> _DIRECTIONS FOR THIS TASK_
Which lines in the records below contain the word "Take"? Copy each of them.

> _RECORDS SHOWN_
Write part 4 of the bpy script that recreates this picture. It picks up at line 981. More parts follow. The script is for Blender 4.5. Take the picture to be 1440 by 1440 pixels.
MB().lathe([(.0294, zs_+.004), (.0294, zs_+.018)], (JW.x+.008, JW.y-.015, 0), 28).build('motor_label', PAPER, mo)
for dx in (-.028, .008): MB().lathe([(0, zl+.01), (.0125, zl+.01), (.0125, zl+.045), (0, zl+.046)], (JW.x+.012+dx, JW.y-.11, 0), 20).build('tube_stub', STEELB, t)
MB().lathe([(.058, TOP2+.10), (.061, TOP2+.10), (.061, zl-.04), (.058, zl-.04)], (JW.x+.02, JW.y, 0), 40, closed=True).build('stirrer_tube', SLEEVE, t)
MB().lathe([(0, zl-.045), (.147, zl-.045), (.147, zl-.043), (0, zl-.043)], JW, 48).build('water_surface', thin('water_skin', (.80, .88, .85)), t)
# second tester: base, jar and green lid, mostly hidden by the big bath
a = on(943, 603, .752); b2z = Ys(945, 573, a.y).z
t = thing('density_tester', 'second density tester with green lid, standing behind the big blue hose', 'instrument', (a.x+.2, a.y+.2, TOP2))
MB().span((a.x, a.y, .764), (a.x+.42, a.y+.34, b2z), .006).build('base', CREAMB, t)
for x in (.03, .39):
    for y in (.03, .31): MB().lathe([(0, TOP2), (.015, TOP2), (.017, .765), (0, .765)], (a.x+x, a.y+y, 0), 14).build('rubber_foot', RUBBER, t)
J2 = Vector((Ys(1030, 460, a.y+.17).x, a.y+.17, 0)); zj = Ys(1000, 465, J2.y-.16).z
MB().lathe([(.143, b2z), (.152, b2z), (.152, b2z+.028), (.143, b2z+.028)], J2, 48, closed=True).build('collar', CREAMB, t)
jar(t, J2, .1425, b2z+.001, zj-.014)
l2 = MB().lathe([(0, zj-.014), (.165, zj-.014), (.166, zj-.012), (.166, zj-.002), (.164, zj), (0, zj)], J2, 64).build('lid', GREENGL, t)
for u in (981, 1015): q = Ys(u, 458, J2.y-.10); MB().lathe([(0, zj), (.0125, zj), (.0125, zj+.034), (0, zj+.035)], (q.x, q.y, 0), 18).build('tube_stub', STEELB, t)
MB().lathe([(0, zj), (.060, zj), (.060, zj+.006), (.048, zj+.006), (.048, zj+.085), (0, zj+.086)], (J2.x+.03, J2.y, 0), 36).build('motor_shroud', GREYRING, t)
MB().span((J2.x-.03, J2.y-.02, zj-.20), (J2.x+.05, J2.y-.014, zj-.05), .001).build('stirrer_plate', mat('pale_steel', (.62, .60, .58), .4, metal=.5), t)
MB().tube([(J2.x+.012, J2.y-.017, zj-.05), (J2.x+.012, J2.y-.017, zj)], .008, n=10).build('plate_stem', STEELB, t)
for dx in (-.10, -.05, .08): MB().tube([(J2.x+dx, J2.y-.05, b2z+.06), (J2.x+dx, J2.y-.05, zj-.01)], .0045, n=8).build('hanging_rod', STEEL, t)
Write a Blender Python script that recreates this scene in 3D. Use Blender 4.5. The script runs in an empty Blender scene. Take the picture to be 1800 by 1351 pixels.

> _REPLY_
Write part 4 of the bpy script that recreates this picture. It picks up at line 981. More parts follow. The script is for Blender 4.5. Take the picture to be 1440 by 1440 pixels.
Write a Blender Python script that recreates this scene in 3D. Use Blender 4.5. The script runs in an empty Blender scene. Take the picture to be 1800 by 1351 pixels.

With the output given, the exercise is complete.